Given entries:

-=-=-

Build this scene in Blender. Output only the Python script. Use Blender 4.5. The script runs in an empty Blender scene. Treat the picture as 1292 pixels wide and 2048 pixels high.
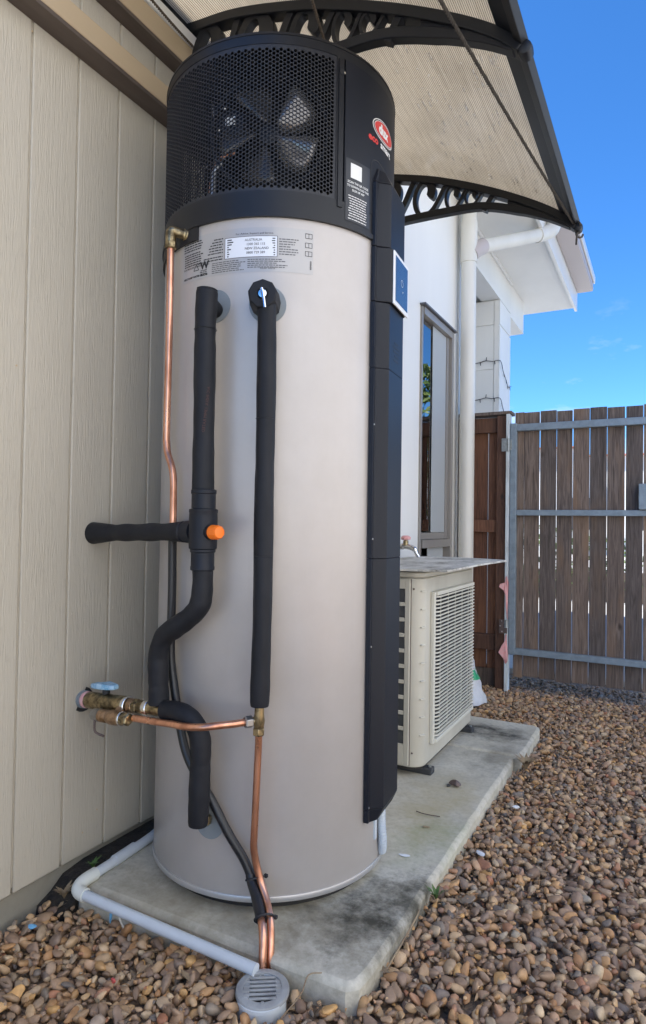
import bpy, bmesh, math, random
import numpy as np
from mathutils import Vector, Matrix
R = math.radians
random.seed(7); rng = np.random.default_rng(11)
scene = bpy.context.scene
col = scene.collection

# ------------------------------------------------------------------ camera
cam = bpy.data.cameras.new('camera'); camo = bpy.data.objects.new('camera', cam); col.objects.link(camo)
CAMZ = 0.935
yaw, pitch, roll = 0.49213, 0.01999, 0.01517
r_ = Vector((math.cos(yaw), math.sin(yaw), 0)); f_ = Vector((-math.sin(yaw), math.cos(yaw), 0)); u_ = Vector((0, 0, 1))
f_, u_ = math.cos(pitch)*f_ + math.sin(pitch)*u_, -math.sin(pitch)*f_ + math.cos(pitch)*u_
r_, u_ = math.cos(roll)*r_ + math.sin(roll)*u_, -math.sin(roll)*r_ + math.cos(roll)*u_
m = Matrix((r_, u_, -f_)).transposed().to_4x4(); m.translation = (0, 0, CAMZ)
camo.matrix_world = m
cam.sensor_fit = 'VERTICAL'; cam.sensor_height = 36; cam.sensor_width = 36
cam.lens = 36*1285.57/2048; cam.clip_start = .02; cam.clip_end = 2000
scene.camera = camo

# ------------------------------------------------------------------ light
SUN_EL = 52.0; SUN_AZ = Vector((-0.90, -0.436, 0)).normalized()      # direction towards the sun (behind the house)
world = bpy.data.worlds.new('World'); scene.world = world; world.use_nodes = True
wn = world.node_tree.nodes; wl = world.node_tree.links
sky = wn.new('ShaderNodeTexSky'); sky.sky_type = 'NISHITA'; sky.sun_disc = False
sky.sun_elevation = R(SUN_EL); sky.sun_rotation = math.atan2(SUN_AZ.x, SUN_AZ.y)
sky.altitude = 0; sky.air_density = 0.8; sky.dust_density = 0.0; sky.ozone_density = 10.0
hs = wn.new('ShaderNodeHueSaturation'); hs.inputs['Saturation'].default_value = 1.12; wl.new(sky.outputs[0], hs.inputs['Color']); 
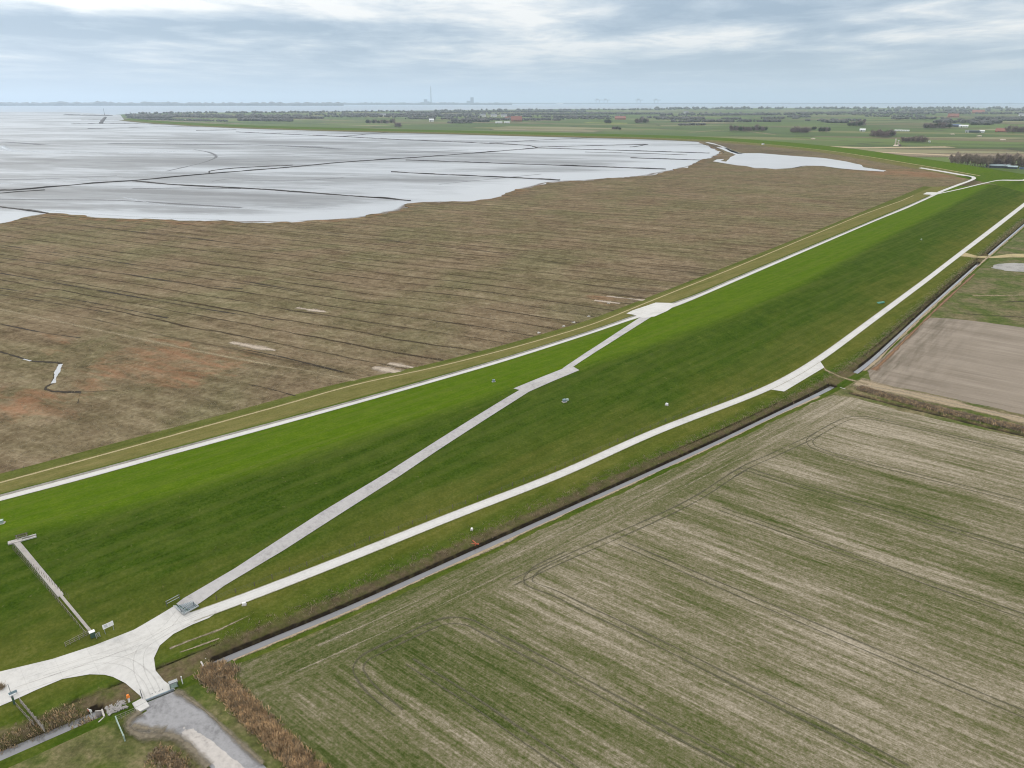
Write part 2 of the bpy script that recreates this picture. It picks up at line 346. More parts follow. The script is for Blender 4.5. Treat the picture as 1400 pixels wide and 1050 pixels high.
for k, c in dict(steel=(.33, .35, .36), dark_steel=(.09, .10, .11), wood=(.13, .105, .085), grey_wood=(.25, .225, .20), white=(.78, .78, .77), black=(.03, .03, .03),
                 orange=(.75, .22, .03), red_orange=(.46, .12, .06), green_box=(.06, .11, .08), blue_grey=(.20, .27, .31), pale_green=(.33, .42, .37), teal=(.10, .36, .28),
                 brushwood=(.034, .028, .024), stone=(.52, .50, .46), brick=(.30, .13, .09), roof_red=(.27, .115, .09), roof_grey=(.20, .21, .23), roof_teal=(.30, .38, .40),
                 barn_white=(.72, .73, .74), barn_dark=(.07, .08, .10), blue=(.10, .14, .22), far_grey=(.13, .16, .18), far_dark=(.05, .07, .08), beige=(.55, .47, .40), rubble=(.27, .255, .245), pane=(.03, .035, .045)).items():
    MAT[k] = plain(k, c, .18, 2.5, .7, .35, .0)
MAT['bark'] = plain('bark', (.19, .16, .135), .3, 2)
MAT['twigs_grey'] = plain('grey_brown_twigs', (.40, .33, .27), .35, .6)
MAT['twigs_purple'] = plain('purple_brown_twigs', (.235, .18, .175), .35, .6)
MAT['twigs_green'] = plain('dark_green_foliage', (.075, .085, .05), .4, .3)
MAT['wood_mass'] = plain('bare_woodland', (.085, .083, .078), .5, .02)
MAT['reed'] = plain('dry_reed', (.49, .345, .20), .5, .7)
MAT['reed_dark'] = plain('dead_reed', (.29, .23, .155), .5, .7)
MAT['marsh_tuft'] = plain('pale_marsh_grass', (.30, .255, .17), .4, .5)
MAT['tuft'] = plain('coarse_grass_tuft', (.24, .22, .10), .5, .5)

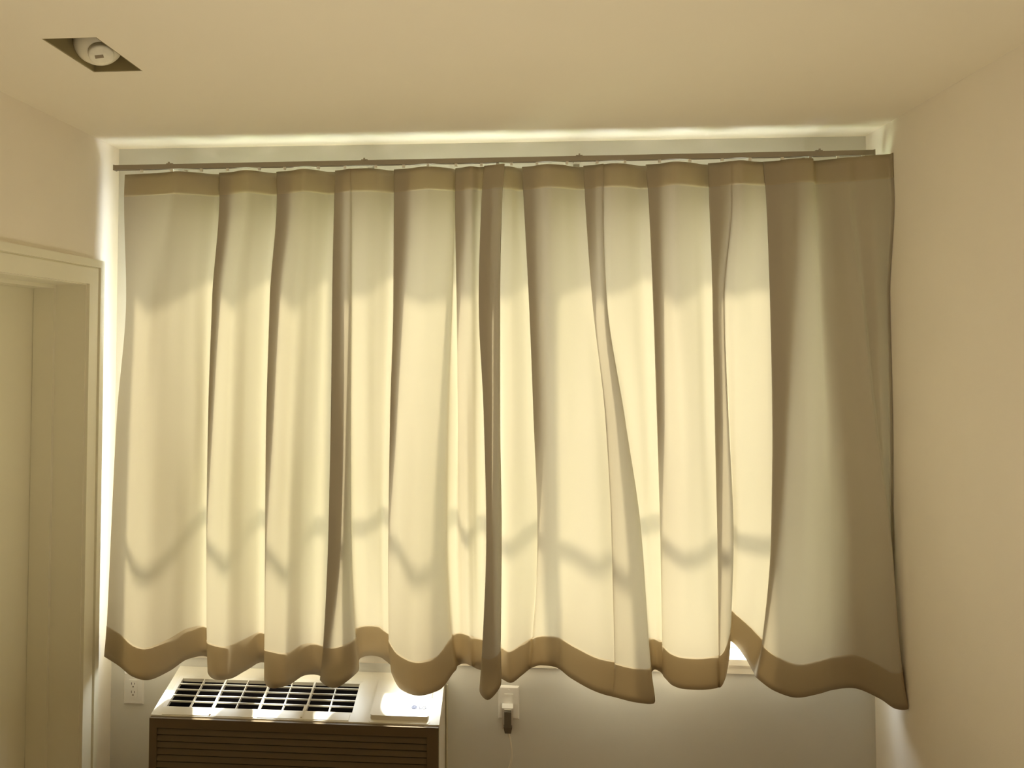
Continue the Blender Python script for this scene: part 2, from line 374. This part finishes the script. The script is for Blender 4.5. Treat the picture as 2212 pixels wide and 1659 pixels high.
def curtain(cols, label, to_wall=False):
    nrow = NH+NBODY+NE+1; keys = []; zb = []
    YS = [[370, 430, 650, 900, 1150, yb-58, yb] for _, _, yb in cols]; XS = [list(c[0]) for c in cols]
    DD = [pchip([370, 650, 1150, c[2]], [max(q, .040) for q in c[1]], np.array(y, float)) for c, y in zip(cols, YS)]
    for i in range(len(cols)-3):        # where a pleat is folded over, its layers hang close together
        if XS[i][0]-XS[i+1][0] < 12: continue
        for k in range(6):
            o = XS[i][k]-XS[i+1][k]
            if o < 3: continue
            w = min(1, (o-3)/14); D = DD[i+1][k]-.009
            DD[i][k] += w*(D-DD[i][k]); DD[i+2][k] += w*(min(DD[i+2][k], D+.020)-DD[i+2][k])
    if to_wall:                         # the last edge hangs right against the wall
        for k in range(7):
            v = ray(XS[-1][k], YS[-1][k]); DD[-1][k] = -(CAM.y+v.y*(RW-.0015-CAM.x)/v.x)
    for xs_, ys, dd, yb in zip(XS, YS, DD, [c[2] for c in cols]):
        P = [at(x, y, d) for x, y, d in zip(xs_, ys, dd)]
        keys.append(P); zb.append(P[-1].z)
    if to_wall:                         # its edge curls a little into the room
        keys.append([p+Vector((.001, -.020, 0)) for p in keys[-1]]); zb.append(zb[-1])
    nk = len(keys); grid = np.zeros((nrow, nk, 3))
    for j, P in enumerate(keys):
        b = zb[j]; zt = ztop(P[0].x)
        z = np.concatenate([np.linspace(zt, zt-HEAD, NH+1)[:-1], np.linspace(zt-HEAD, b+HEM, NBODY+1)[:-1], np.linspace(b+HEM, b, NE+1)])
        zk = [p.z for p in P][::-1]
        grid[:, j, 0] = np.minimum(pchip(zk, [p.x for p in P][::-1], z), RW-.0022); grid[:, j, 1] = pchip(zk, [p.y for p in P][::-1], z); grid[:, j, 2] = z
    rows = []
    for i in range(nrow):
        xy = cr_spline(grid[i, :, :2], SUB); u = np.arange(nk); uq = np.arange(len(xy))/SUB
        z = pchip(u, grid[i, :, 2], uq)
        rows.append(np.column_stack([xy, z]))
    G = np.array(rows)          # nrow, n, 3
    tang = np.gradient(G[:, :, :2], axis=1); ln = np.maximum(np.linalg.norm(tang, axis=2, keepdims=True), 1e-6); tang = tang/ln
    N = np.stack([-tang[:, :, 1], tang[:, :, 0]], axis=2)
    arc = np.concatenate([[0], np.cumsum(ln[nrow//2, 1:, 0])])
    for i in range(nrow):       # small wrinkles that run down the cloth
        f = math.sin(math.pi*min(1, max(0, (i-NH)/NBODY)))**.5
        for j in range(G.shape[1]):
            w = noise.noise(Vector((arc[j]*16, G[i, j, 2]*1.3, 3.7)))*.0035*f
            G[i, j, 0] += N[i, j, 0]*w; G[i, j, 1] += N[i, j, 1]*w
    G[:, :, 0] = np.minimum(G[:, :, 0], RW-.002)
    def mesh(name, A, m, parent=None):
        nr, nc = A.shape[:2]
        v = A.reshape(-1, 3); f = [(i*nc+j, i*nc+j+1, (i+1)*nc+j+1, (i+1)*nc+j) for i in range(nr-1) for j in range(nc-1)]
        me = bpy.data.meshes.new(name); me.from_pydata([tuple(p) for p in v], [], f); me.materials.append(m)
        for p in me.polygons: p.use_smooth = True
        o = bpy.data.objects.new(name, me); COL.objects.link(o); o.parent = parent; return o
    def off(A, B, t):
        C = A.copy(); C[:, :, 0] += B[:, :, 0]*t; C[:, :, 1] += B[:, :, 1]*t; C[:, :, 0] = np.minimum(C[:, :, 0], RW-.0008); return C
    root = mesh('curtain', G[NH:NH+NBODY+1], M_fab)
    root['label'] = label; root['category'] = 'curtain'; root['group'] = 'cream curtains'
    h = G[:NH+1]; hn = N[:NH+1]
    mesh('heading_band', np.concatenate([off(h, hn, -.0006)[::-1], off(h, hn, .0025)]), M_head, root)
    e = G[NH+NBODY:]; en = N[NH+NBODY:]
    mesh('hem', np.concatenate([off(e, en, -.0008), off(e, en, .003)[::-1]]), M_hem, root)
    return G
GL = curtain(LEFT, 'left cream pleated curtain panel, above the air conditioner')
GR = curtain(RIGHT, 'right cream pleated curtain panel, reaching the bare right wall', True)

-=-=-

Given task:
Begin at the first line of the entries above and return each line exactly, stopping after the line that contains "scene.camera = camo". Pictures do not belong in the copy.

Answer to this task:
Build this scene in Blender. Output only the Python script. Use Blender 4.5. The script runs in an empty Blender scene. Treat the picture as 1292 pixels wide and 2048 pixels high.
import bpy, bmesh, math, random
import numpy as np
from mathutils import Vector, Matrix
R = math.radians
random.seed(7); rng = np.random.default_rng(11)
scene = bpy.context.scene
col = scene.collection

# ------------------------------------------------------------------ camera
cam = bpy.data.cameras.new('camera'); camo = bpy.data.objects.new('camera', cam); col.objects.link(camo)
CAMZ = 0.935
yaw, pitch, roll = 0.49213, 0.01999, 0.01517
r_ = Vector((math.cos(yaw), math.sin(yaw), 0)); f_ = Vector((-math.sin(yaw), math.cos(yaw), 0)); u_ = Vector((0, 0, 1))
f_, u_ = math.cos(pitch)*f_ + math.sin(pitch)*u_, -math.sin(pitch)*f_ + math.cos(pitch)*u_
r_, u_ = math.cos(roll)*r_ + math.sin(roll)*u_, -math.sin(roll)*r_ + math.cos(roll)*u_
m = Matrix((r_, u_, -f_)).transposed().to_4x4(); m.translation = (0, 0, CAMZ)
camo.matrix_world = m
cam.sensor_fit = 'VERTICAL'; cam.sensor_height = 36; cam.sensor_width = 36
cam.lens = 36*1285.57/2048; cam.clip_start = .02; cam.clip_end = 2000
scene.camera = camo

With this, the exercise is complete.